Analysts see bleak future for Nigerian real estate despite exiting recession
Despite the real estate sector getting out of the woods as it broke its 12 consecutive quarters of decline by posting a 93 basis point growth in the first quarter, analysts are sceptical that the industry will thrive in the near term.
Prior to last quarter, the industry had been on a consistent decline since the first quarter (Q1) of 2016 averaging a contraction rate of 5.4 percent within that period.
It is disheartening that after 58 years since independence the nation has not met on the physiological needs (shelter) of its people as postulated by the great management scientist, Abraham Maslow.
“It is good news that the sector moved to positive growth territory, but I am not sure if this growth can be sustained through the year end as Nigerians are becoming poorer, with economic growth still below population growth,” said Oluwadamilola Ijalade, Broker with PWAN Homes.
Nigeria, Africa’s largest economy, with 17 million housing deficit, has been hobbled by structural issues that have hindered it from delivering affordable housing for its teeming population.
Despite efforts by the Goodluck Jonathan-led administration to resolve acute housing challenge through the establishment of Nigerian Mortgage Refinance Company (NMRC), housing shortage sees no improvement in President Buhari’s first tenure as his administration failed to consolidate on the initiative.

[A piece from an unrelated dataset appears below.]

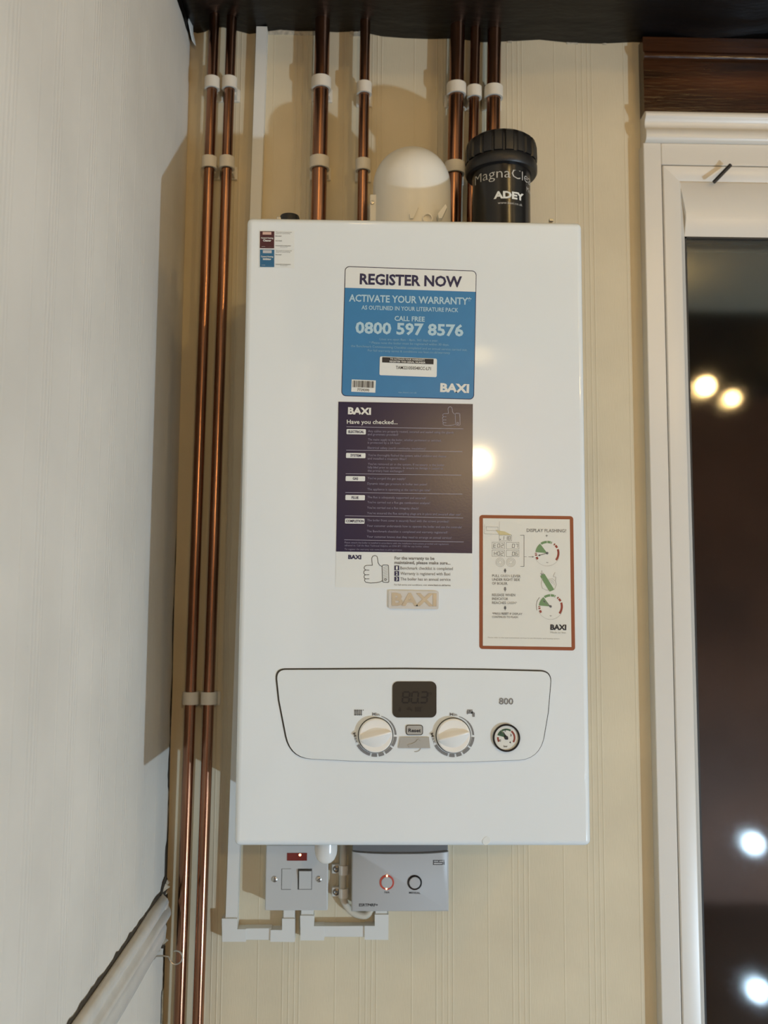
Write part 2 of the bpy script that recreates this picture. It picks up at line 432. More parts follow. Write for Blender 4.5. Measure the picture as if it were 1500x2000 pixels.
# black paint lapped raggedly onto the left wall beside the beam, with a torn white flake
m = MB(); vs = []
n = 16
for i in range(n + 1):
    t = i / n; y = -0.29 * t
    vs += [(XL + 0.0015, y, 1.13 + 0.02), (XL + 0.0015, y, 1.112 - 0.008 * random.random() - 0.012 * t)]
m.add(vs, [(2 * i, 2 * i + 1, 2 * i + 3, 2 * i + 2) for i in range(n)])
m.add([(v[0] - 0.0014, v[1], v[2]) for v in vs], [(2 * i, 2 * i + 1, 2 * i + 3, 2 * i + 2)[::-1] for i in range(n)])
m.build('paint_edge', M_BEAM, wall_left)
m = MB(); m.prism([(XL + 0.003, -0.028, 1.142), (XL + 0.003, -0.036, 1.118), (XL + 0.006, -0.018, 1.100), (XL + 0.010, -0.010, 1.096), (XL + 0.006, -0.014, 1.112), (XL + 0.005, -0.020, 1.135)], (0.0012, 0, 0))
m.build('torn_paper', M_STW, wall_left)
m = MB()
for xa, xb, dz in ((-0.215, -0.135, 0.006), (-0.085, -0.066, 0.004), (0.245, 0.262, 0.005), (0.155, 0.162, 0.013), (0.30, 0.306, 0.010)):
    k = 8; top = [(xa + (xb - xa) * i / k, -0.0012, 1.119 + (0.008 if xa < -0.03 else 0) + dz * random.uniform(.3, 1)) for i in range(k + 1)]
    bot = [(xb - (xb - xa) * i / k, -0.0012, 1.116 + (0.006 if xa < -0.03 else 0)) for i in range(k + 1)]
    m.prism(top + bot, (0, 0.001, 0))
m.build('torn_paper', M_PLASTER, wall_back)

# varnished board over the door
li = MB()
xa, xb = 0.3555, 1.45
prof = [(0.0, 0.9985), (-0.020, 0.9985), (-0.022, 1.001), (-0.022, 1.040), (-0.0215, 1.079)] + [(-0.0215 - 0.0065 * math.sin(math.radians(a)), 1.086 - 0.0065 * math.cos(math.radians(a))) for a in range(15, 180, 15)] + [(-0.022, 1.0935), (-0.022, 1.1165), (0.0, 1.1165)]
n = len(prof)
li.add([(xa, y, z) for y, z in prof] + [(xb, y, z) for y, z in prof], [(i, (i + 1) % n, n + (i + 1) % n, n + i) for i in range(n)] + [tuple(range(n)), tuple(range(n, 2 * n))[::-1]])
li.build('trim_1', M_LINTEL, kind='structure', sharp=18)

# ------------------------------------------------------------------ door on the right
door = thing('door_1', (0.85, 0, ZF), None, None); door['kind'] = 'structure'
DX1 = 1.30
# outer head moulding
hp = [(0.0, 0.9507), (-0.024, 0.9507), (-0.028, 0.953), (-0.030, 0.958), (-0.030, 0.964), (-0.028, 0.969), (-0.0235, 0.972), (-0.022, 0.978), (-0.0235, 0.984), (-0.028, 0.987), (-0.030, 0.991), (-0.029, 0.9955), (-0.026, 0.9975), (0.0, 0.9975)]
n = len(hp); mm = MB()
mm.add([(0.3555, y, z) for y, z in hp] + [(1.34, y, z) for y, z in hp], [(i, (i + 1) % n, n + (i + 1) % n, n + i) for i in range(n)] + [tuple(range(n)), tuple(range(n, 2 * n))[::-1]])
mm.build('head_moulding', M_UPVC, door, sharp=50)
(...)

With 87 million people living below $1.98 dollar a day, as evident by a GDP growth which is still below population growth, as well as increasing inflation that has undermined disposable incomes, owning a home in this part of the world is like passing the donkey through the eye of the needle.

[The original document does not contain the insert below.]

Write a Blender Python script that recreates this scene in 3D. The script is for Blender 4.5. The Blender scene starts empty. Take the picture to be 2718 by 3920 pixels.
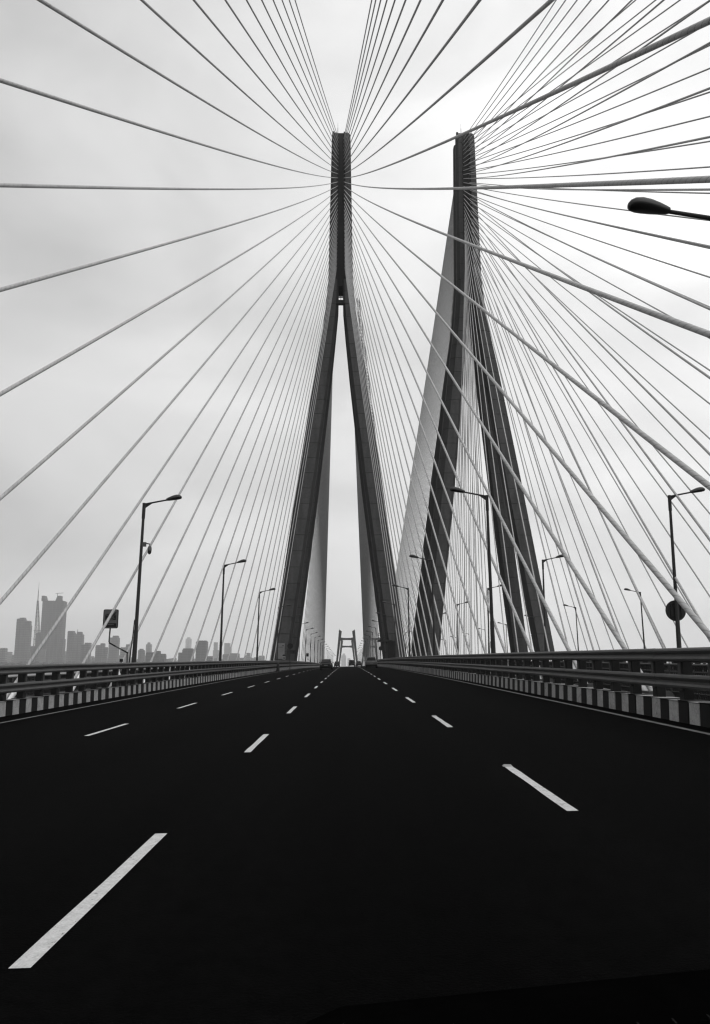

High mortgage interest rates are a cut throat for a civil servant or workers in the private sector whose monthly salaries have been eroded by inflation.

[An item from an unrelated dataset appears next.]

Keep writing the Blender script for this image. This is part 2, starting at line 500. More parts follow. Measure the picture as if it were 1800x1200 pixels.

This is why Nigeria has one of the world’s lowest mortgage to Gross Domestic Product (GDP) rate of about 0.6 percent, which lags behind Ghana’s 2 percent, South Africa’s 30 percent and crawls after the U.S and UK rates of 60 percent and 70 percent, respectively.
“High interest rates for mortgages as well as high cost of housing in urban areas particularly high brow areas would continue to pressure aggregate demand for real estate in the long run. Thus, we struggle to see any sustained growth in the real estate sector in the near to medium term,” said analysts at CSL Stock Brokers Ltd.
A savvy investor will not put his money in mortgage institution with a low interest rate when they can get up to 16 to 18 per cent returns in Treasury bill.
Investors and stakeholders, however, expect Buhari-led administration to come up with reforms that would drive affordable home ownership to an average Nigerian.